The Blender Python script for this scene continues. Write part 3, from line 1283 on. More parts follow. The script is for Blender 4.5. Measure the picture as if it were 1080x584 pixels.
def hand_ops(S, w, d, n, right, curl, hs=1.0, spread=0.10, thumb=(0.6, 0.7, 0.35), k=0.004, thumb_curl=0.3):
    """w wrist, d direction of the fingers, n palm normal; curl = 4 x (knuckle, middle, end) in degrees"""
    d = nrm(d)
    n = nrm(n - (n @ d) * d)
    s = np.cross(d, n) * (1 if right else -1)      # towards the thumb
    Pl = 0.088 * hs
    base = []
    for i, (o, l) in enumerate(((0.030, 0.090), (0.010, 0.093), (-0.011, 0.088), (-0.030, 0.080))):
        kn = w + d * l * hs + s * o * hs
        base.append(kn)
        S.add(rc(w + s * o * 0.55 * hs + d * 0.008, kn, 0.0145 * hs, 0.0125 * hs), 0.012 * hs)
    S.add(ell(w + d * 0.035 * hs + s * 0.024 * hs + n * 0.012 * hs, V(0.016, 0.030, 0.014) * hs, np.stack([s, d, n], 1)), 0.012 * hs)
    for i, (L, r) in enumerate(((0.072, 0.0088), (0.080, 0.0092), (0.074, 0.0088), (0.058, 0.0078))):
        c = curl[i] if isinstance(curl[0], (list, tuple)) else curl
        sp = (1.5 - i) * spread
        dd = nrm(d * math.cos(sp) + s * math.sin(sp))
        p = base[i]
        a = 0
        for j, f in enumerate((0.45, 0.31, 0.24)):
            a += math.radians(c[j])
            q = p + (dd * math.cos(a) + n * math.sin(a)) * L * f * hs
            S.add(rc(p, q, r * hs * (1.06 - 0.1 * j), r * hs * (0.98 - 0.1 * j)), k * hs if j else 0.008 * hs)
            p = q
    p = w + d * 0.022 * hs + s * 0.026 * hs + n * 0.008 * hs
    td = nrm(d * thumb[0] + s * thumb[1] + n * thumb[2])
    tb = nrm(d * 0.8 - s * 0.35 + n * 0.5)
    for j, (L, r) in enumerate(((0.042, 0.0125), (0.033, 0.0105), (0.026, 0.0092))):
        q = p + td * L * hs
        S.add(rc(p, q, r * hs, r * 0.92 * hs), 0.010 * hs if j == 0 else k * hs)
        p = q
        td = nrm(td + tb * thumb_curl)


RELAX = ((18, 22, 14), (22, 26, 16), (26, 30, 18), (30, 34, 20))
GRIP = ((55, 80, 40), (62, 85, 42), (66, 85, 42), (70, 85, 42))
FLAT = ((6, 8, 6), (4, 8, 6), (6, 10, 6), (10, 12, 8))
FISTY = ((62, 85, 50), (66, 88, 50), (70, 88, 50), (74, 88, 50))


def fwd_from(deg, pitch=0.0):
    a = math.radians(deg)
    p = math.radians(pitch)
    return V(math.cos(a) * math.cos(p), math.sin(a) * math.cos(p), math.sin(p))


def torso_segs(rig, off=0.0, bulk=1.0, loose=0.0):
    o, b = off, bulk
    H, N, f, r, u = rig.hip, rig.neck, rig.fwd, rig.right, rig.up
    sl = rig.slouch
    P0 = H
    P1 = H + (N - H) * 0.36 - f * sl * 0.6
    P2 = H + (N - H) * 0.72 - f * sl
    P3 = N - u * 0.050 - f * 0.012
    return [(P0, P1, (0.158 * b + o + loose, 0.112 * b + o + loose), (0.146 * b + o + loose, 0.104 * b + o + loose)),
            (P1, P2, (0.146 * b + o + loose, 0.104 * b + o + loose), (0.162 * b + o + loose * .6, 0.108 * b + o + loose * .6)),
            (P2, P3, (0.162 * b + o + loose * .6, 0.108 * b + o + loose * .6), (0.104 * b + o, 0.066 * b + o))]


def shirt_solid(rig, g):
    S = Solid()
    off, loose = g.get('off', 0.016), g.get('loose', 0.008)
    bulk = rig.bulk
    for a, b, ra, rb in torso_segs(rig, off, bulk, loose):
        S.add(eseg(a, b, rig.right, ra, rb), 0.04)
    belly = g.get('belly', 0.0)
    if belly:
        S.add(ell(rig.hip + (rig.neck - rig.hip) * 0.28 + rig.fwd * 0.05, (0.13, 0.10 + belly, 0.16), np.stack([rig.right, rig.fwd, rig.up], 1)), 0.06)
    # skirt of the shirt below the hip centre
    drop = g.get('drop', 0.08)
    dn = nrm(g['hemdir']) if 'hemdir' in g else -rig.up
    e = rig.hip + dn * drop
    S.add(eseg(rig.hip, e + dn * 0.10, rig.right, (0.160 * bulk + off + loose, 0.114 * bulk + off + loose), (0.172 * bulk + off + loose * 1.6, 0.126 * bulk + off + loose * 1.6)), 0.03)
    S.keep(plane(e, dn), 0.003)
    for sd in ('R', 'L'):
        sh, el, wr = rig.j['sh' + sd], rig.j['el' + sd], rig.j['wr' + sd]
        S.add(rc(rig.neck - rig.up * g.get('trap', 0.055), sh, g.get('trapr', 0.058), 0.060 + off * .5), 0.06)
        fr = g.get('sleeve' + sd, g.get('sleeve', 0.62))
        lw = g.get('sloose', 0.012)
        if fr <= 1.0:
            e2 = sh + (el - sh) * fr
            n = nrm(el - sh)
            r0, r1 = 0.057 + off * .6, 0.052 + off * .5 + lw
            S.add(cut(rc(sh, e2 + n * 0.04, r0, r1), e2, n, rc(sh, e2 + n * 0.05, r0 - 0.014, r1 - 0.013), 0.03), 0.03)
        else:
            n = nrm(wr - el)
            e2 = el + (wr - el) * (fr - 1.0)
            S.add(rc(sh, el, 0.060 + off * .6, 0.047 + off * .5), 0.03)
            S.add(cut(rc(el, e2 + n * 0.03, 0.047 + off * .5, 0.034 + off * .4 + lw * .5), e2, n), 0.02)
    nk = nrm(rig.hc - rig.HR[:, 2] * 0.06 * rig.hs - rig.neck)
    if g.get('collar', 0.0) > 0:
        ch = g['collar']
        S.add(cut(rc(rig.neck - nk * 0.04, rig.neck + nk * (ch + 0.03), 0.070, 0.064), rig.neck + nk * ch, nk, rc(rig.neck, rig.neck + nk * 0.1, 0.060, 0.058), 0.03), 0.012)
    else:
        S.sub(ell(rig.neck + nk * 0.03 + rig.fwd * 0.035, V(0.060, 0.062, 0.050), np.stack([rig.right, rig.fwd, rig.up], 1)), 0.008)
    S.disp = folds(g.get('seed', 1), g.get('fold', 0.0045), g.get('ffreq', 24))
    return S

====

Could you quote the material above in full, exactly as it stands?

- **RESULT FOR THIS TASK**
The Blender Python script for this scene continues. Write part 3, from line 1283 on. More parts follow. The script is for Blender 4.5. Measure the picture as if it were 1080x584 pixels.
def hand_ops(S, w, d, n, right, curl, hs=1.0, spread=0.10, thumb=(0.6, 0.7, 0.35), k=0.004, thumb_curl=0.3):
    """w wrist, d direction of the fingers, n palm normal; curl = 4 x (knuckle, middle, end) in degrees"""
    d = nrm(d)
    n = nrm(n - (n @ d) * d)
    s = np.cross(d, n) * (1 if right else -1)      # towards the thumb
    Pl = 0.088 * hs
    base = []
    for i, (o, l) in enumerate(((0.030, 0.090), (0.010, 0.093), (-0.011, 0.088), (-0.030, 0.080))):
        kn = w + d * l * hs + s * o * hs
        base.append(kn)
        S.add(rc(w + s * o * 0.55 * hs + d * 0.008, kn, 0.0145 * hs, 0.0125 * hs), 0.012 * hs)
    S.add(ell(w + d * 0.035 * hs + s * 0.024 * hs + n * 0.012 * hs, V(0.016, 0.030, 0.014) * hs, np.stack([s, d, n], 1)), 0.012 * hs)
    for i, (L, r) in enumerate(((0.072, 0.0088), (0.080, 0.0092), (0.074, 0.0088), (0.058, 0.0078))):
        c = curl[i] if isinstance(curl[0], (list, tuple)) else curl
        sp = (1.5 - i) * spread
        dd = nrm(d * math.cos(sp) + s * math.sin(sp))
        p = base[i]
        a = 0
        for j, f in enumerate((0.45, 0.31, 0.24)):
            a += math.radians(c[j])
            q = p + (dd * math.cos(a) + n * math.sin(a)) * L * f * hs
            S.add(rc(p, q, r * hs * (1.06 - 0.1 * j), r * hs * (0.98 - 0.1 * j)), k * hs if j else 0.008 * hs)
            p = q
    p = w + d * 0.022 * hs + s * 0.026 * hs + n * 0.008 * hs
    td = nrm(d * thumb[0] + s * thumb[1] + n * thumb[2])
    tb = nrm(d * 0.8 - s * 0.35 + n * 0.5)
    for j, (L, r) in enumerate(((0.042, 0.0125), (0.033, 0.0105), (0.026, 0.0092))):
        q = p + td * L * hs
        S.add(rc(p, q, r * hs, r * 0.92 * hs), 0.010 * hs if j == 0 else k * hs)
        p = q
        td = nrm(td + tb * thumb_curl)


RELAX = ((18, 22, 14), (22, 26, 16), (26, 30, 18), (30, 34, 20))
GRIP = ((55, 80, 40), (62, 85, 42), (66, 85, 42), (70, 85, 42))
FLAT = ((6, 8, 6), (4, 8, 6), (6, 10, 6), (10, 12, 8))
FISTY = ((62, 85, 50), (66, 88, 50), (70, 88, 50), (74, 88, 50))


def fwd_from(deg, pitch=0.0):
    a = math.radians(deg)
    p = math.radians(pitch)
    return V(math.cos(a) * math.cos(p), math.sin(a) * math.cos(p), math.sin(p))


def torso_segs(rig, off=0.0, bulk=1.0, loose=0.0):
    o, b = off, bulk
    H, N, f, r, u = rig.hip, rig.neck, rig.fwd, rig.right, rig.up
    sl = rig.slouch
    P0 = H
    P1 = H + (N - H) * 0.36 - f * sl * 0.6
    P2 = H + (N - H) * 0.72 - f * sl
    P3 = N - u * 0.050 - f * 0.012
    return [(P0, P1, (0.158 * b + o + loose, 0.112 * b + o + loose), (0.146 * b + o + loose, 0.104 * b + o + loose)),
            (P1, P2, (0.146 * b + o + loose, 0.104 * b + o + loose), (0.162 * b + o + loose * .6, 0.108 * b + o + loose * .6)),
            (P2, P3, (0.162 * b + o + loose * .6, 0.108 * b + o + loose * .6), (0.104 * b + o, 0.066 * b + o))]


def shirt_solid(rig, g):
    S = Solid()
    off, loose = g.get('off', 0.016), g.get('loose', 0.008)
    bulk = rig.bulk
    for a, b, ra, rb in torso_segs(rig, off, bulk, loose):
        S.add(eseg(a, b, rig.right, ra, rb), 0.04)
    belly = g.get('belly', 0.0)
    if belly:
        S.add(ell(rig.hip + (rig.neck - rig.hip) * 0.28 + rig.fwd * 0.05, (0.13, 0.10 + belly, 0.16), np.stack([rig.right, rig.fwd, rig.up], 1)), 0.06)
    # skirt of the shirt below the hip centre
    drop = g.get('drop', 0.08)
    dn = nrm(g['hemdir']) if 'hemdir' in g else -rig.up
    e = rig.hip + dn * drop
    S.add(eseg(rig.hip, e + dn * 0.10, rig.right, (0.160 * bulk + off + loose, 0.114 * bulk + off + loose), (0.172 * bulk + off + loose * 1.6, 0.126 * bulk + off + loose * 1.6)), 0.03)
    S.keep(plane(e, dn), 0.003)
    for sd in ('R', 'L'):
        sh, el, wr = rig.j['sh' + sd], rig.j['el' + sd], rig.j['wr' + sd]
        S.add(rc(rig.neck - rig.up * g.get('trap', 0.055), sh, g.get('trapr', 0.058), 0.060 + off * .5), 0.06)
        fr = g.get('sleeve' + sd, g.get('sleeve', 0.62))
        lw = g.get('sloose', 0.012)
        if fr <= 1.0:
            e2 = sh + (el - sh) * fr
            n = nrm(el - sh)
            r0, r1 = 0.057 + off * .6, 0.052 + off * .5 + lw
            S.add(cut(rc(sh, e2 + n * 0.04, r0, r1), e2, n, rc(sh, e2 + n * 0.05, r0 - 0.014, r1 - 0.013), 0.03), 0.03)
        else:
            n = nrm(wr - el)
            e2 = el + (wr - el) * (fr - 1.0)
            S.add(rc(sh, el, 0.060 + off * .6, 0.047 + off * .5), 0.03)
            S.add(cut(rc(el, e2 + n * 0.03, 0.047 + off * .5, 0.034 + off * .4 + lw * .5), e2, n), 0.02)
    nk = nrm(rig.hc - rig.HR[:, 2] * 0.06 * rig.hs - rig.neck)
    if g.get('collar', 0.0) > 0:
        ch = g['collar']
        S.add(cut(rc(rig.neck - nk * 0.04, rig.neck + nk * (ch + 0.03), 0.070, 0.064), rig.neck + nk * ch, nk, rc(rig.neck, rig.neck + nk * 0.1, 0.060, 0.058), 0.03), 0.012)
    else:
        S.sub(ell(rig.neck + nk * 0.03 + rig.fwd * 0.035, V(0.060, 0.062, 0.050), np.stack([rig.right, rig.fwd, rig.up], 1)), 0.008)
    S.disp = folds(g.get('seed', 1), g.get('fold', 0.0045), g.get('ffreq', 24))
    return S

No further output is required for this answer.